>> start Material
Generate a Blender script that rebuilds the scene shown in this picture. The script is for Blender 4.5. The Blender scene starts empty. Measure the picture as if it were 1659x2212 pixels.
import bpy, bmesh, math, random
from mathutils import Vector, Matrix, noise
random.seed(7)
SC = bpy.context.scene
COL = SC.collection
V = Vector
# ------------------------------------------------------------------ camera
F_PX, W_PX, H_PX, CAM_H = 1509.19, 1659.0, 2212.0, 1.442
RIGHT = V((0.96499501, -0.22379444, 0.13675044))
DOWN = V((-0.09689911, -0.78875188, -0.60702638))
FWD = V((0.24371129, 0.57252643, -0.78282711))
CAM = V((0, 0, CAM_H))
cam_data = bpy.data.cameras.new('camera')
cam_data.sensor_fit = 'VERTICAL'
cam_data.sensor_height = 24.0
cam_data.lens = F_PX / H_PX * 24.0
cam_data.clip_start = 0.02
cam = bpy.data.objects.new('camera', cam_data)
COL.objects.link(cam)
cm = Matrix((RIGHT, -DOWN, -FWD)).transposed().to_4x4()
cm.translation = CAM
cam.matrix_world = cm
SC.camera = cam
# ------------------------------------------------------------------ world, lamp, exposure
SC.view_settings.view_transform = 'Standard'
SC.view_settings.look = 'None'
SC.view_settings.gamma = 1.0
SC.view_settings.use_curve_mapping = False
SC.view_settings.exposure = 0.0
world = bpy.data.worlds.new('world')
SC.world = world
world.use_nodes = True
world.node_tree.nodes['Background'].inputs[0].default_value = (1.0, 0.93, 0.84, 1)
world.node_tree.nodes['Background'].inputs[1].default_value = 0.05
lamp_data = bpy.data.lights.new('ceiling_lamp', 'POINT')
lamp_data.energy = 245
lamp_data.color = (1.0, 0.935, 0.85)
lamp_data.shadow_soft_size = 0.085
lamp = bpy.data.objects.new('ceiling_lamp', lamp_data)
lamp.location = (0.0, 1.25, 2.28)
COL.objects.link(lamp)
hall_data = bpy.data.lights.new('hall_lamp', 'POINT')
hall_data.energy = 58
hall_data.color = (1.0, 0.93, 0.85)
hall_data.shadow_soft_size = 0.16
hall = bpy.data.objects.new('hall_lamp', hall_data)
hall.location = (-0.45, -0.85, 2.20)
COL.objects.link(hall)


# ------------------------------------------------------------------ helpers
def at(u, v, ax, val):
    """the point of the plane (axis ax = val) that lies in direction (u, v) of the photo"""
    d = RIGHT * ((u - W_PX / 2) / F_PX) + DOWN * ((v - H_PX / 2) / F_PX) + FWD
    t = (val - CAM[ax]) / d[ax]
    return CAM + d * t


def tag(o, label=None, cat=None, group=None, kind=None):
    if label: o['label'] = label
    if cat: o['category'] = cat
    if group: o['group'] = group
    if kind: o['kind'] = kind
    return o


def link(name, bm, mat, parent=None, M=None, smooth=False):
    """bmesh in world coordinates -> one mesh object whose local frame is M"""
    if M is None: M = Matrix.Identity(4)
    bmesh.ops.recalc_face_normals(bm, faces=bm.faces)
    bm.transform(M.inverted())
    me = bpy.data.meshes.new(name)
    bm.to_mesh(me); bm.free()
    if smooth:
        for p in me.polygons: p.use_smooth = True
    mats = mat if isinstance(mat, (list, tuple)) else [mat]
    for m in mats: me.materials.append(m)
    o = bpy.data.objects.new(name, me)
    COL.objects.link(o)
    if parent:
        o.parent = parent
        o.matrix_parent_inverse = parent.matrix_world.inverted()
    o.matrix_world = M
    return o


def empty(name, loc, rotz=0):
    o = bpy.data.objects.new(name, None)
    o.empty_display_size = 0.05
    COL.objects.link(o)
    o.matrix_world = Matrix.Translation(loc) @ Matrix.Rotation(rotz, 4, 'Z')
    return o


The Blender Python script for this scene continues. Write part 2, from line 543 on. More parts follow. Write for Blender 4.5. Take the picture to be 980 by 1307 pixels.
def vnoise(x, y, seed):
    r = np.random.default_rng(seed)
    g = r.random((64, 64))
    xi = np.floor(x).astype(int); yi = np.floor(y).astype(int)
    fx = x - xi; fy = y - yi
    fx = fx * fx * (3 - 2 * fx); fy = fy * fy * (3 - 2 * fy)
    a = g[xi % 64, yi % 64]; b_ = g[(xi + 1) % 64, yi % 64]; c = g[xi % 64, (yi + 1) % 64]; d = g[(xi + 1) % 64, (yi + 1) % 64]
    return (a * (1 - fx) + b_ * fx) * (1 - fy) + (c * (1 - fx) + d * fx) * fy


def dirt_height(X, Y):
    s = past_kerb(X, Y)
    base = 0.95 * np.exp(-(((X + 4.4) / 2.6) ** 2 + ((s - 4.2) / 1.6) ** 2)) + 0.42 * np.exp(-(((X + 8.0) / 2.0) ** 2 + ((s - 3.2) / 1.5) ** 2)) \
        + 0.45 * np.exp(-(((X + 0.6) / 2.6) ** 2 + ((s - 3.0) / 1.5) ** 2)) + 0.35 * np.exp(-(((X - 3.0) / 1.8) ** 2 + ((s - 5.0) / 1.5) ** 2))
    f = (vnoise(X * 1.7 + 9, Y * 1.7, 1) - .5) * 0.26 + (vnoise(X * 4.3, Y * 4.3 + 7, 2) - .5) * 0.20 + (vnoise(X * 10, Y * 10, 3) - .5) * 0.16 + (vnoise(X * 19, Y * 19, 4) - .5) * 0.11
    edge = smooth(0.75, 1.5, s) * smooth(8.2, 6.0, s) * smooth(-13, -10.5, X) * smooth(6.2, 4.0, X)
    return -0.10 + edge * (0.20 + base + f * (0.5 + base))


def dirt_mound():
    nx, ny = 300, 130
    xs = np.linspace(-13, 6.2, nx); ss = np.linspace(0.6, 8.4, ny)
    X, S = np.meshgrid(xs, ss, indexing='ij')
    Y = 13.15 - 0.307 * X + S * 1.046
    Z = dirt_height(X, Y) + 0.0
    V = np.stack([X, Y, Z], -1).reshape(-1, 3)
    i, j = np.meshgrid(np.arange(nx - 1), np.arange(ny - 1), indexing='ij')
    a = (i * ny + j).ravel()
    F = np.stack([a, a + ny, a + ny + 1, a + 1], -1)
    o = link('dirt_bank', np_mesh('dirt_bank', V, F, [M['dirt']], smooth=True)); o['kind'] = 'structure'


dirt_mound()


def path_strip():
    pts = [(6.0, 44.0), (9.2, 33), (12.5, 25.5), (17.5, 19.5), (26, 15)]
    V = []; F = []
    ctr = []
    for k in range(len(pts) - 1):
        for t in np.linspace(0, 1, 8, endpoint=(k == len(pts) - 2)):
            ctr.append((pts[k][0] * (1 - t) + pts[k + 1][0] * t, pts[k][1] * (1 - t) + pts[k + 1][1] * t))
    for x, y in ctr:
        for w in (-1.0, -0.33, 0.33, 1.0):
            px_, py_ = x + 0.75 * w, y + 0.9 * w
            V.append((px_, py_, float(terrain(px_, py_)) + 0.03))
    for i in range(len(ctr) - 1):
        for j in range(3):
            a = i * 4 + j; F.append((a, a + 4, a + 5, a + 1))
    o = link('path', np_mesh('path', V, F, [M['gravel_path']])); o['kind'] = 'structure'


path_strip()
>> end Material
_Problem details_
In the listing above, locate the line containing "The Blender Python" and the line containing "return -0.10 +". Extract those two lines and every line between them, exactly as written, and only those.

_Answer to the problem_
The Blender Python script for this scene continues. Write part 2, from line 543 on. More parts follow. Write for Blender 4.5. Take the picture to be 980 by 1307 pixels.
def vnoise(x, y, seed):
    r = np.random.default_rng(seed)
    g = r.random((64, 64))
    xi = np.floor(x).astype(int); yi = np.floor(y).astype(int)
    fx = x - xi; fy = y - yi
    fx = fx * fx * (3 - 2 * fx); fy = fy * fy * (3 - 2 * fy)
    a = g[xi % 64, yi % 64]; b_ = g[(xi + 1) % 64, yi % 64]; c = g[xi % 64, (yi + 1) % 64]; d = g[(xi + 1) % 64, (yi + 1) % 64]
    return (a * (1 - fx) + b_ * fx) * (1 - fy) + (c * (1 - fx) + d * fx) * fy


def dirt_height(X, Y):
    s = past_kerb(X, Y)
    base = 0.95 * np.exp(-(((X + 4.4) / 2.6) ** 2 + ((s - 4.2) / 1.6) ** 2)) + 0.42 * np.exp(-(((X + 8.0) / 2.0) ** 2 + ((s - 3.2) / 1.5) ** 2)) \
        + 0.45 * np.exp(-(((X + 0.6) / 2.6) ** 2 + ((s - 3.0) / 1.5) ** 2)) + 0.35 * np.exp(-(((X - 3.0) / 1.8) ** 2 + ((s - 5.0) / 1.5) ** 2))
    f = (vnoise(X * 1.7 + 9, Y * 1.7, 1) - .5) * 0.26 + (vnoise(X * 4.3, Y * 4.3 + 7, 2) - .5) * 0.20 + (vnoise(X * 10, Y * 10, 3) - .5) * 0.16 + (vnoise(X * 19, Y * 19, 4) - .5) * 0.11
    edge = smooth(0.75, 1.5, s) * smooth(8.2, 6.0, s) * smooth(-13, -10.5, X) * smooth(6.2, 4.0, X)
    return -0.10 + edge * (0.20 + base + f * (0.5 + base))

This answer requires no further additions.